Can Dad dictate my stepmom's heirs?

A fellow caregiver asked...

Is there any way for my dad to stipulate in his will that AFTER his wife dies, his kids gets some of what's left?

Dad will likely die first. He plans to leave everything to his wife (our stepmom), which makes perfect sense. However, after she dies, we know she will leave all the money to HER kids, and not his. Is there anything he can do to suggest we get some if there is any left?

Expert Answer

Barbara Repa, a senior editor, is an attorney, a journalist specializing in aging issues, and the author of Your Rights in the Workplace (Nolo), now in its 10th edition.

 Where there’s a will—or a trust—there’s a way to do this. You might imagine that you are not the first to want an arrangement that would reasonably provide security during a stepparent’s life, then allow it to revert to the other parent’s natural children.


And so your father could stipulate in his will that his wife gets a life estate in certain property—the right to use and enjoy the property as long as she is alive—then have it pass to other secondary beneficiaries. He could choose either to name specific secondary beneficiaries for specific property—or have all the property go into a pot and then be divided by named survivors, either in equal parts or in differing percentages.

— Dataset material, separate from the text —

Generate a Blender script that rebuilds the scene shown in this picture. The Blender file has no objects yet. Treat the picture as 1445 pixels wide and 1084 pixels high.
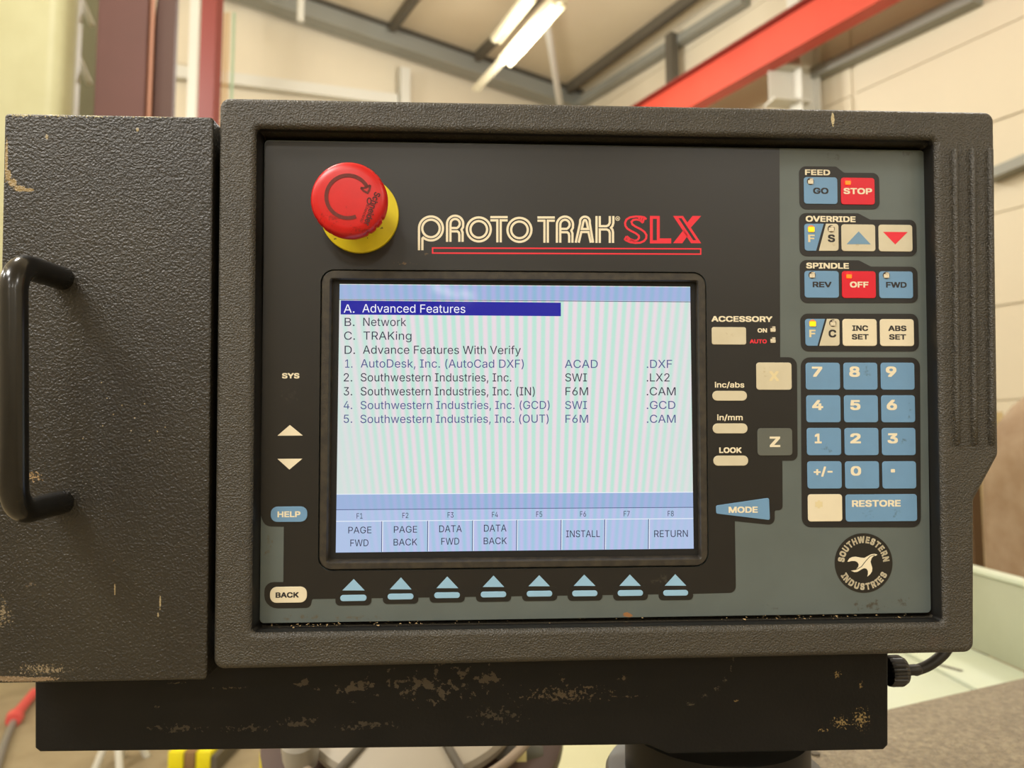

And your dad could accomplish the same thing by setting up a trust that directs how his valuable property should be divided. In a common arrangement, for example, married couples create something called an “AB” trust for their property. When one spouse dies, the survivor gets only a life estate interest in the deceased spouse’s trust property, which is tagged to go to back-up beneficiaries—such as named children—when the surviving spouse dies.


Because these arrangements are sometimes a tad tricky to set up, your dad might want to hire a lawyer for help.


But you can help by laying the groundwork—explaining the options and making clear that you are concerned about warding off hurt feelings and misconceptions down the line. In the best of families, and even in the worst of them, everyone involved wants that same thing: Clarity.